R&F Properties sees profit rise 5pc, eyes more overseas projects

Revenues enjoy robust 21pc growth to 53.7 billion yuan, with contracted sales rising 12pc to all-time-high of 60.9 billion yuan.

PUBLISHED : Friday, 10 March, 2017, 8:38pm
UPDATED : Friday, 10 March, 2017, 10:52pm

R&F Properties, the Chinese developer, has posted a 5 per cent rise in annual net profit for 2016, helped by strong property prices on the mainland before cooling measures were introduced in many cities late last year.

The Guangzhou firm, which is also developing residential projects in Australia and Malaysia, said it is planning further expansions into new destinations abroad following robust sales of its properties in Brisbane, particularly.

R&F recorded a net profit of 7.1 billion yuan (US$1.03 billion) last year, up from 6.7 billion yuan in 2015, according to its latest figures published on Friday.

With financing in place and completion of several land acquisitions, we are optimistic about the outlook of the industry and hence have set a contracted sales target of 73 billion yuan for 2017

Revenues enjoyed a robust 21 per cent growth to 53.7 billion yuan, with contracted sales rising 12 per cent to an all-time-high of 60.9 billion yuan.

Its shares closed up 1.9 per cent at HK$12.1 in Hong Kong on Friday, and have now risen 29.2 per cent this year. The company is waiting for a mainland listing to be approved.

New home prices in China surged 12.4 per cent in 2016, the fastest rate since 2011. But since October, many local authorities have been rolling out tightening measures, including restricting mortgage loans and cracking down on developers who were overbuilding on cheap financing.

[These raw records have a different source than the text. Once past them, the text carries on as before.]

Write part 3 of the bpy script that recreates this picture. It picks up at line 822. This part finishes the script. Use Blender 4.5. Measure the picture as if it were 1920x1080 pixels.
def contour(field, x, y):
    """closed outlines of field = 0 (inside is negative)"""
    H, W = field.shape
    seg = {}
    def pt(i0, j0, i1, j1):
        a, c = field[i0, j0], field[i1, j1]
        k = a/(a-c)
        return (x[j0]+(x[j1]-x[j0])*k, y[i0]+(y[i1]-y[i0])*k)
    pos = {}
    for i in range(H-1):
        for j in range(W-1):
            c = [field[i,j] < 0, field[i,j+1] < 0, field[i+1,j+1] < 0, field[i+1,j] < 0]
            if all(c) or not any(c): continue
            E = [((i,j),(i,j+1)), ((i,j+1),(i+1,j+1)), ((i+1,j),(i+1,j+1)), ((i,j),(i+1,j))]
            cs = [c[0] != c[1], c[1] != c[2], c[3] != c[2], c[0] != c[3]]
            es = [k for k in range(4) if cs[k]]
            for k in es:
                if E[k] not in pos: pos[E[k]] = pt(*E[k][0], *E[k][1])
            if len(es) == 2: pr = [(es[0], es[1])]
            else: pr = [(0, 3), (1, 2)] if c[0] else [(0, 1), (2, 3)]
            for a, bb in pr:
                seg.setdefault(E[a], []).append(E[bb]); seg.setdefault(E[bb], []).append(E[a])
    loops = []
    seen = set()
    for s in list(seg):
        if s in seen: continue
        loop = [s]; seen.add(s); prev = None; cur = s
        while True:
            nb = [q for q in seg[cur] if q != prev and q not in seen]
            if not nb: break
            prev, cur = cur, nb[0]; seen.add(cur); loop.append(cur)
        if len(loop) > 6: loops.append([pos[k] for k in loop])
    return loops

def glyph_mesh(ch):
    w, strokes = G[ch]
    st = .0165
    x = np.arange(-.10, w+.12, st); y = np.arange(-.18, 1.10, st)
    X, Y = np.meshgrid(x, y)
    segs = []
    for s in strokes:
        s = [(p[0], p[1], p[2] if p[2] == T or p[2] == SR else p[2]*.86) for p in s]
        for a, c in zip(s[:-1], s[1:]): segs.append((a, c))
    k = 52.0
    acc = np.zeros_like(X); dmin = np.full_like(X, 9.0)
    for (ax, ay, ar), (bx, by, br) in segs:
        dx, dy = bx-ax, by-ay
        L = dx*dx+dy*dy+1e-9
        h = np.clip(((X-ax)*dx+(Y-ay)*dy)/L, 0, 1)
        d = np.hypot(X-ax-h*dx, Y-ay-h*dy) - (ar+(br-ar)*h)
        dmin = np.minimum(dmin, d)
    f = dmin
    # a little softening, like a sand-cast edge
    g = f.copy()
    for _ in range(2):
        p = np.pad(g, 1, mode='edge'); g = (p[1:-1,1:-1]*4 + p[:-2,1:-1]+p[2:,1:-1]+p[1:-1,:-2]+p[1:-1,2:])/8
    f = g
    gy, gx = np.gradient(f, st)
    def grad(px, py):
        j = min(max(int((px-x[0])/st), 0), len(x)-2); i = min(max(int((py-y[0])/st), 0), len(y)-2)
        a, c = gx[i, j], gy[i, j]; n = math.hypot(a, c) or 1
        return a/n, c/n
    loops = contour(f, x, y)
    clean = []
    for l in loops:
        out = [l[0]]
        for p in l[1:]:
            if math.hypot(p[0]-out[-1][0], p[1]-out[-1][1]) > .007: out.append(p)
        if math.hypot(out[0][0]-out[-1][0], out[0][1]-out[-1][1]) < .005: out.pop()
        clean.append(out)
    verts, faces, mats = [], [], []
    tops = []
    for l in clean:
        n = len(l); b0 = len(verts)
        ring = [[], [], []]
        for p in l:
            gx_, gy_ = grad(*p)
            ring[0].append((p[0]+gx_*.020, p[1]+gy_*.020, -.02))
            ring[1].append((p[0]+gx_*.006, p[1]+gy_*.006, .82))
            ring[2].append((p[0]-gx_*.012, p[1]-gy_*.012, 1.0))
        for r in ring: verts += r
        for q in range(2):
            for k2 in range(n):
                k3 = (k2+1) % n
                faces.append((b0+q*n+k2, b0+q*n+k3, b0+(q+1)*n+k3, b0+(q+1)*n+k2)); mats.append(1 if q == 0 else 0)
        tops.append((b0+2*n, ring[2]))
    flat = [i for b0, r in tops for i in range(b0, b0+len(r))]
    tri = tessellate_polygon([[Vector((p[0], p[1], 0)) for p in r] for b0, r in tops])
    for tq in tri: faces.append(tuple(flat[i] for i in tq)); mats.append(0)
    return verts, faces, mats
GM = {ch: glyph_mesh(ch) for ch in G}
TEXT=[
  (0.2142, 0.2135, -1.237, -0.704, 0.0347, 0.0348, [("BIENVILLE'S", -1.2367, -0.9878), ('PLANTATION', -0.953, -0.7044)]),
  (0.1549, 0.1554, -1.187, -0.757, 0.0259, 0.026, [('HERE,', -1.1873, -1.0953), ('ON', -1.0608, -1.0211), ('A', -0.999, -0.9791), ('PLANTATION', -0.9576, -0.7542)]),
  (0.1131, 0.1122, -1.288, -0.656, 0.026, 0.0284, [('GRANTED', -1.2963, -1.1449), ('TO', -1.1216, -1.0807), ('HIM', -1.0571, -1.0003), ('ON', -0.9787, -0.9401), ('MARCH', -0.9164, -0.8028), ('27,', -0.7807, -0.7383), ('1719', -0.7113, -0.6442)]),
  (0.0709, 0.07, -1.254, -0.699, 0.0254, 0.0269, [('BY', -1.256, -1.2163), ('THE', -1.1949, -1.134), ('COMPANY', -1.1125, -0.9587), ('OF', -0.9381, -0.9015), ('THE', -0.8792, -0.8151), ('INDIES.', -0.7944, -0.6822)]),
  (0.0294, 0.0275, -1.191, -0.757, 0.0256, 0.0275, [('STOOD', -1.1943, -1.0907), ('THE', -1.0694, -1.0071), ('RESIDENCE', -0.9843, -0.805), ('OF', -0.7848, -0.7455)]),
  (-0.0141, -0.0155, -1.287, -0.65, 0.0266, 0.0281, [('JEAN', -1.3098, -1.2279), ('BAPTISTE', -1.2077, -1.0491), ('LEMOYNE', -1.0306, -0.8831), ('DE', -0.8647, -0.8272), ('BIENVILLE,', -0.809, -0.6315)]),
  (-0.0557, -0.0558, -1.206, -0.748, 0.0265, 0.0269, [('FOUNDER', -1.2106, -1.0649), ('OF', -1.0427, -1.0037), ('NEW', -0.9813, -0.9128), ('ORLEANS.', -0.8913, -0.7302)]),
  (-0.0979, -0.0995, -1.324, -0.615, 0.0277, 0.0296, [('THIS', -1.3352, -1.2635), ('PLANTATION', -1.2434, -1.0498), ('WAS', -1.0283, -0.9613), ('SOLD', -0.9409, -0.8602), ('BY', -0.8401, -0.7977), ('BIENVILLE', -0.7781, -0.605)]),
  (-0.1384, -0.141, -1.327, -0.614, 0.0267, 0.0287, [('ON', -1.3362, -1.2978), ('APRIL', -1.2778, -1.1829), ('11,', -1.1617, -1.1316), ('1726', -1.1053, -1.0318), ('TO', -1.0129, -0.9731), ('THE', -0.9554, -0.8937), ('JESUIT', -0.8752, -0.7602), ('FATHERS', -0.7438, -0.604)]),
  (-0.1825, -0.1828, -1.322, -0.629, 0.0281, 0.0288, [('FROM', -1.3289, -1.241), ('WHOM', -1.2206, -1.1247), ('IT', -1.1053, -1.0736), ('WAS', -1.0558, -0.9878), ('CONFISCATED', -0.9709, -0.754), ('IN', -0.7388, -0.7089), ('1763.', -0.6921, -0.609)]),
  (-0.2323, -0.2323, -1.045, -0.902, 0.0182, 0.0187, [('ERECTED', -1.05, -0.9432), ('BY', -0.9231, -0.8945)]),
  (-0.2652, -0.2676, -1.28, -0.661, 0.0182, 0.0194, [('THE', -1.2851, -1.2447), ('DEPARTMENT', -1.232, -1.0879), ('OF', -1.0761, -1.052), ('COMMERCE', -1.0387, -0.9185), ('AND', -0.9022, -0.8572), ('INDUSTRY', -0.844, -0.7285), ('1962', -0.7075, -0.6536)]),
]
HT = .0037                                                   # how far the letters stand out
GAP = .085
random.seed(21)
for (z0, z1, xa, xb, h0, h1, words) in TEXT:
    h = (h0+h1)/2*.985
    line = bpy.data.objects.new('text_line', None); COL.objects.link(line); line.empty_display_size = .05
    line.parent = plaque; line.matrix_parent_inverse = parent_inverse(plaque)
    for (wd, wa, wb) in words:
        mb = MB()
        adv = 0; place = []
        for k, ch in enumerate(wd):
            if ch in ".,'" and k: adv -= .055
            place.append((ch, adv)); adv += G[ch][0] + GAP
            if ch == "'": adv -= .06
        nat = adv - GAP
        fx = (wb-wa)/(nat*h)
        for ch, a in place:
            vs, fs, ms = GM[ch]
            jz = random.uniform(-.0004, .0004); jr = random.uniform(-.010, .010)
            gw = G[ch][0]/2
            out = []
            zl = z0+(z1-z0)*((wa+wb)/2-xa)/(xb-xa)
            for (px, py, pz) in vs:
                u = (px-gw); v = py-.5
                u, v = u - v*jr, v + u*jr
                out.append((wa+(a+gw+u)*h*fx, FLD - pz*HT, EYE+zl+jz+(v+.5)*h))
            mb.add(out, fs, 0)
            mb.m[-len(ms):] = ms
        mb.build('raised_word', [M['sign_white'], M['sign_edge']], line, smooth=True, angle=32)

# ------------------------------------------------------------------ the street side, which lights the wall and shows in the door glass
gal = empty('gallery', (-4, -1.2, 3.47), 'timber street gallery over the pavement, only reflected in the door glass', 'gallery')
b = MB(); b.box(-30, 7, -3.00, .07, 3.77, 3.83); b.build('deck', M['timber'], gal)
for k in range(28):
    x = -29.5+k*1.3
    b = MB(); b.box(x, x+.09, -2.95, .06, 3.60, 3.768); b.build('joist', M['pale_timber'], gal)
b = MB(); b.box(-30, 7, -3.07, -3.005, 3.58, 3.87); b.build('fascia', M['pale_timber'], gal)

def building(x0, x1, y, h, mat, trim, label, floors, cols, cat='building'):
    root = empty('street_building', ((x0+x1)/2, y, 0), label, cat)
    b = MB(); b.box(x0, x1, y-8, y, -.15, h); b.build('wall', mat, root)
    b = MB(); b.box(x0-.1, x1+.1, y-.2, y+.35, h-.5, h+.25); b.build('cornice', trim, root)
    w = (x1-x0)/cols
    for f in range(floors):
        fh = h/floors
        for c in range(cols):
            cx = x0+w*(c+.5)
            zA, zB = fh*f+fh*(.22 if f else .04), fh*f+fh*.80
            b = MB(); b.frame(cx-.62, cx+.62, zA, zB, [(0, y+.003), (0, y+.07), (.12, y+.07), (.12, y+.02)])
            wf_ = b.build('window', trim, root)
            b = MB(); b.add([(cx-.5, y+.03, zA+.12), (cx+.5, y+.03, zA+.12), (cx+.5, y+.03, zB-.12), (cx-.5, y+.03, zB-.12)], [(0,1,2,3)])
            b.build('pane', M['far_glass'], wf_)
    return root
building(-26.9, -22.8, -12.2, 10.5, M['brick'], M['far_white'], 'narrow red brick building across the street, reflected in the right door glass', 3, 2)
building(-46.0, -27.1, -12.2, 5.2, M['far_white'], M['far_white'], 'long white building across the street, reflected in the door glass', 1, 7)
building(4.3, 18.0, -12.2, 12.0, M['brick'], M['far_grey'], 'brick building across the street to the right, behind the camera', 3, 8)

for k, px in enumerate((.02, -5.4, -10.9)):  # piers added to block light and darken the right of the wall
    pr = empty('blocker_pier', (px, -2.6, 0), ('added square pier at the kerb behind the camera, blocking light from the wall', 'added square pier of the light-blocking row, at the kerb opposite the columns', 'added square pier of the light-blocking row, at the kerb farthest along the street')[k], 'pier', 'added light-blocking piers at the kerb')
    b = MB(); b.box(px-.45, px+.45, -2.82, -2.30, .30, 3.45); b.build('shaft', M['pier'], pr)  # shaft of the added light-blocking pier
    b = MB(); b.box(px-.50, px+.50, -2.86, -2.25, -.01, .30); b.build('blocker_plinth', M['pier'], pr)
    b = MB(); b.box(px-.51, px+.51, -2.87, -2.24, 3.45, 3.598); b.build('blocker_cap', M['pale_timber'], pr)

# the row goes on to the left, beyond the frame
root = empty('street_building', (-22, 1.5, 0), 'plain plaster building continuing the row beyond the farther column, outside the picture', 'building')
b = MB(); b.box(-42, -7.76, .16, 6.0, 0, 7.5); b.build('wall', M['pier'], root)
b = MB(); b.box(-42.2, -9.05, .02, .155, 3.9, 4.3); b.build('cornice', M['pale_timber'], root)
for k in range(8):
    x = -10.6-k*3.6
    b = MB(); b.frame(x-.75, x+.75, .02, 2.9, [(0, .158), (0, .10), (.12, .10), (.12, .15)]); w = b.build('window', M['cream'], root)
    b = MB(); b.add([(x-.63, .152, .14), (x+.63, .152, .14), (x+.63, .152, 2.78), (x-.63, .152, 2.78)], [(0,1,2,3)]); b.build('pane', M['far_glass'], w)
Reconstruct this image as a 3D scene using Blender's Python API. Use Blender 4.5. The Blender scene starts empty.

However, analysts still expect home prices to rise a median 5 per cent in the first half of the year and 2 per cent for the full year, according to a Reuters poll.

R&F’s chairman Li Sze-lim said he has now set an aggressive 30 per cent growth target for its 2017 contracted sales, adding its presence in a diversified group of cities has make it resilient in the face of local cooling policies.

“With financing in place and completion of several land acquisitions, we are optimistic about the outlook of the industry and hence have set a contracted sales target of 73 billion yuan for 2017,” said Li.

In 2016, the company bought five million square metres of land at an average price of 3,500 yuan per square metre.

R&F is also one of the most active Chinese developers overseas. Last year, it recorded 763 million yuan’s worth of contracted sales in Johor Bahru in Malaysia and another 791 million yuan’s worth from high-end apartment sales in Brisbane.

The company plans to launch another two projects, in Brisbane and Melbourne.

“The group will continue to seek selective offshore opportunities that provides attractive long-term strategic benefits and returns,” the chairman said.